To me, representative democracy means representing the people and developing relevant policies for the people where they live, on an array of issues from earning a living, to housing to education. In order to do this you have to actually know what the issues are and hear them being raised and discussed at the (government’s) decision making table. If they aren’t being heard at the (government’s) decision making table, they’ve either been forgotten, ignored or are not known.

There has only been one true majority government in B.C. since 1956. This was the 2001 government elected by 57% of the voters. It is great that a party was able to put together a platform and policies that actually appealed to a true majority of voters. However, due to our FPTP voting system, this 57% support by voters magically turned into 97% of the seats in the legislature! In other words, 43% of the voters, those who did not vote for the governing party, received only two seats for their efforts in making it to the polling station and casting a vote.

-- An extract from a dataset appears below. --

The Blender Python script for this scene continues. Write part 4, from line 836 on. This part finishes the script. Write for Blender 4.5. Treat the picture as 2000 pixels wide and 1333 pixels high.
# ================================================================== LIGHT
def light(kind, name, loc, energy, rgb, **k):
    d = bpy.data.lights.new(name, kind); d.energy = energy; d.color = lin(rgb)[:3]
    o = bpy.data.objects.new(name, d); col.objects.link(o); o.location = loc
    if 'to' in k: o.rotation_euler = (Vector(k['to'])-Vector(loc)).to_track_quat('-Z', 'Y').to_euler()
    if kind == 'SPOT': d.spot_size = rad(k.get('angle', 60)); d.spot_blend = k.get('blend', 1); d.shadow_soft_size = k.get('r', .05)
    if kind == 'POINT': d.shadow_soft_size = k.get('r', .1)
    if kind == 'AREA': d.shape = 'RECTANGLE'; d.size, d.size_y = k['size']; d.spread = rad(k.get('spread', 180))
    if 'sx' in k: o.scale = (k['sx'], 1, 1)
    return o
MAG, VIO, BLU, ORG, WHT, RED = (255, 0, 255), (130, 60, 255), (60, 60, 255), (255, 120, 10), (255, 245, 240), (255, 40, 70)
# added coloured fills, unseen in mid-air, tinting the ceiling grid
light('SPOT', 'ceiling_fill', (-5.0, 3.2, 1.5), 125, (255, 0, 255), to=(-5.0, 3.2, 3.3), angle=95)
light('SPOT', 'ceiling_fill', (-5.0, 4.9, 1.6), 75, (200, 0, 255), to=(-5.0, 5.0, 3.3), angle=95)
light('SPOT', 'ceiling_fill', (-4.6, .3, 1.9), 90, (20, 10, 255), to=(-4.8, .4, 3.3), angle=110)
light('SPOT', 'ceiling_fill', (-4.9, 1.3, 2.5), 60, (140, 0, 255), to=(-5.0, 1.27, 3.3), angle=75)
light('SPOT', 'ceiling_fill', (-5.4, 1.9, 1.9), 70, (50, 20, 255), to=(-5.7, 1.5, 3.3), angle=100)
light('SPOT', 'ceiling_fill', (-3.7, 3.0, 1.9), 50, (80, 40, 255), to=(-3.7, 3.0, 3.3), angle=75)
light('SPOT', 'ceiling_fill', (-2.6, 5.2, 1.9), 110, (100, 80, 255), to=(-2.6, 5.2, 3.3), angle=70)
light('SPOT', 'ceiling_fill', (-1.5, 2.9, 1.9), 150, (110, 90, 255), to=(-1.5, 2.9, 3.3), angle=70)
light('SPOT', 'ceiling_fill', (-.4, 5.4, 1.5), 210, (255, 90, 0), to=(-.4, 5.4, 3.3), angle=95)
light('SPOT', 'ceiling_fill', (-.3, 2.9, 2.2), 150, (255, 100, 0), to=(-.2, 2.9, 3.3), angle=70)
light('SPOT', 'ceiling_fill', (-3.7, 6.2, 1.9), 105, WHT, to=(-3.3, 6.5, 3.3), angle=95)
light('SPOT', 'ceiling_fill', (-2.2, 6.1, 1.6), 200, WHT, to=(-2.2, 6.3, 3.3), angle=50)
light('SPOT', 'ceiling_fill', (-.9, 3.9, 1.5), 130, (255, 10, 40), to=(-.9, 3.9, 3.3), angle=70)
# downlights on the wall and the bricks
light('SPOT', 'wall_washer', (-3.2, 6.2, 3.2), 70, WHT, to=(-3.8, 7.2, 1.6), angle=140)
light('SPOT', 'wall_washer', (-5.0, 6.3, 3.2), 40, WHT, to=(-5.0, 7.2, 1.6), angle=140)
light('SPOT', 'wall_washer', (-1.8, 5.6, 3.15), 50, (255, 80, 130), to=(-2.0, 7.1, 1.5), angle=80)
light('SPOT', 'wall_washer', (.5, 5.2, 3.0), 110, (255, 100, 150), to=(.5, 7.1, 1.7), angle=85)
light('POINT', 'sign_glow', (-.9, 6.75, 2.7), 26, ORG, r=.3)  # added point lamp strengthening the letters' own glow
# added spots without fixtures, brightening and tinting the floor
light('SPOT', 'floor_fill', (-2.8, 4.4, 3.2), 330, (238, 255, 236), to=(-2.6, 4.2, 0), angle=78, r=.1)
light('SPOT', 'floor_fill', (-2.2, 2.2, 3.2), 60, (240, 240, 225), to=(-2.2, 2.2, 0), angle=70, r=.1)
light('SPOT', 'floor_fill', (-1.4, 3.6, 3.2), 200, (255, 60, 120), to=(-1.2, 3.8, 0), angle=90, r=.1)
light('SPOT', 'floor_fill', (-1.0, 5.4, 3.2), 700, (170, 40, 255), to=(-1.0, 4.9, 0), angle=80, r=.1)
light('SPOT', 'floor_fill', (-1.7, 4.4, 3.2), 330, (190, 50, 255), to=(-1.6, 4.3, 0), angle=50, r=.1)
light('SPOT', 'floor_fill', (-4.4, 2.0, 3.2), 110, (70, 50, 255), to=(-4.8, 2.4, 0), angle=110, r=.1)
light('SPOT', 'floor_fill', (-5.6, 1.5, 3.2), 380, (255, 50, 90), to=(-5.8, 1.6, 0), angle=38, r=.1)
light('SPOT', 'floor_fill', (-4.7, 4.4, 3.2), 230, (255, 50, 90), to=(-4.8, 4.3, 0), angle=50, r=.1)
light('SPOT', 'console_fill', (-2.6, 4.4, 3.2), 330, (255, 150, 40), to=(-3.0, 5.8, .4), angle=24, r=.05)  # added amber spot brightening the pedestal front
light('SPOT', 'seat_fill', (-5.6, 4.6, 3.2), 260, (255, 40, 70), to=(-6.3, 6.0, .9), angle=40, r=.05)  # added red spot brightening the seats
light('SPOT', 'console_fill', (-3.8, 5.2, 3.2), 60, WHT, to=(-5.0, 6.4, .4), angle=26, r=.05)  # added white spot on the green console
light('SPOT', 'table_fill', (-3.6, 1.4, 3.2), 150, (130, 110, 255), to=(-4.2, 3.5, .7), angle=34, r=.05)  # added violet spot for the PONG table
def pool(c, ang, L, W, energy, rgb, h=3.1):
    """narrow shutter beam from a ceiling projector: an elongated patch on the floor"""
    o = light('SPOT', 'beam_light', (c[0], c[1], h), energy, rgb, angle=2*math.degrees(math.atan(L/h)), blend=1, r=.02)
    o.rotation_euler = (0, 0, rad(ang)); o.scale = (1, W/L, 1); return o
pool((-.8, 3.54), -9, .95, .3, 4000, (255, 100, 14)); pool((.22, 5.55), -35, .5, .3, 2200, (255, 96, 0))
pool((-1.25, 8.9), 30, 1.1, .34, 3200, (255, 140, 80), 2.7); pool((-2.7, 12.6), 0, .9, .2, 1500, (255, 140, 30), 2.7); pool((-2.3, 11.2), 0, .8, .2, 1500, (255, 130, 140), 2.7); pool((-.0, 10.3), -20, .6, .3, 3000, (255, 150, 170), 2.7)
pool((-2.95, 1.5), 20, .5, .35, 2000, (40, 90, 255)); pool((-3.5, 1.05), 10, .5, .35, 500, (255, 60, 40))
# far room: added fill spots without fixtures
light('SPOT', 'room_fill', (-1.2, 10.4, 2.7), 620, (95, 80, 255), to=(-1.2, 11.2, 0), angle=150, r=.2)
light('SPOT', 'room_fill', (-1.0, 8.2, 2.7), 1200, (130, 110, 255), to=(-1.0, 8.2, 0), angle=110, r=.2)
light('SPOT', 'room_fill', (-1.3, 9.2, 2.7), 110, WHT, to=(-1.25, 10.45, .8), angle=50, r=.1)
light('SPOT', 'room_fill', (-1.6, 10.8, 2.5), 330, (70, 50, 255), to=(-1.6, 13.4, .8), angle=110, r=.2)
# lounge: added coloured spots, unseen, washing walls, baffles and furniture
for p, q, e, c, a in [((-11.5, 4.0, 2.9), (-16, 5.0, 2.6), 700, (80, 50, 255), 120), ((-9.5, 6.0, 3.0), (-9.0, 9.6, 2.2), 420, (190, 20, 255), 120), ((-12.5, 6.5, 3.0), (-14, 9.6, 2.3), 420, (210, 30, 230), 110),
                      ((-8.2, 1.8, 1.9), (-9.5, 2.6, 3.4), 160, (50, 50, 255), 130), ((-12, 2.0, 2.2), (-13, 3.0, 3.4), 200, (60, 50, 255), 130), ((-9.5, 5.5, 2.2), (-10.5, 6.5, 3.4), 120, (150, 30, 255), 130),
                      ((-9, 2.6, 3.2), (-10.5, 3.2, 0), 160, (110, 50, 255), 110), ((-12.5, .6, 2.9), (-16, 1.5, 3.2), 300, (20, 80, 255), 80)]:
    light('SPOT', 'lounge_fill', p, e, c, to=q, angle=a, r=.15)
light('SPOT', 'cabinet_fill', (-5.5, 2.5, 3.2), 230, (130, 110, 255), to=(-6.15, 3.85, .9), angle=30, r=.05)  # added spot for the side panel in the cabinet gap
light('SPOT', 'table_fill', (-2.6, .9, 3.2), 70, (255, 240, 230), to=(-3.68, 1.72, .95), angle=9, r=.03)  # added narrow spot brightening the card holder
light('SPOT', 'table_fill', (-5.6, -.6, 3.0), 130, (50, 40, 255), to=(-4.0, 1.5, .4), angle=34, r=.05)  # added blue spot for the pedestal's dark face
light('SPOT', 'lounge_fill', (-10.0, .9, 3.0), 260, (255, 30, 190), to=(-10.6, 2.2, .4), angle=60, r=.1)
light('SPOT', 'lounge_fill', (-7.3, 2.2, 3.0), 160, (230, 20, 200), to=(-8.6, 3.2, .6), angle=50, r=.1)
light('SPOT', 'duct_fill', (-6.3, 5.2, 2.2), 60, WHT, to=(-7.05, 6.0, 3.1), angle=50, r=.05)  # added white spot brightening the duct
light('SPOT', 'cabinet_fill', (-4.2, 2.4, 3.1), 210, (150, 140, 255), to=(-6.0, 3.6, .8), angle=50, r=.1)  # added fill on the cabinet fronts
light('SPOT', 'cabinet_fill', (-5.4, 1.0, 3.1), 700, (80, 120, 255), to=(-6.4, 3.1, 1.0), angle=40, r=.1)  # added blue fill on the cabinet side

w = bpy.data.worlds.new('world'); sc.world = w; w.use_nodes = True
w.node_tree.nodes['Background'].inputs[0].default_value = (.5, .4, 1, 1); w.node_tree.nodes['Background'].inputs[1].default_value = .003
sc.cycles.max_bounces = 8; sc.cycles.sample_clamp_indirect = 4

Q Amber, do you think electoral reform is important for our democracy?

First of all, I come from the perspective that democracy is important. If we don’t care about democracy, then we may not care about electoral reform. Democracy is not perfect, but it is better than many other systems in existence around the world. We need to protect our democracy and evaluate, periodically, whether improvements can be made.

Democracy (to me) means “people power” and is a safeguard against one small interest group making decisions for us all. I see democracy as an open and inclusive process whereby decisions are made by the majority while still respecting minority rights. Democracy includes having a diversity of voices at the decision making table.

Updating our voting system will not address all democratic deficits, but it will be a solid step in the right direction. It will allow for more fairness, more accountability, more representation and more effective governance.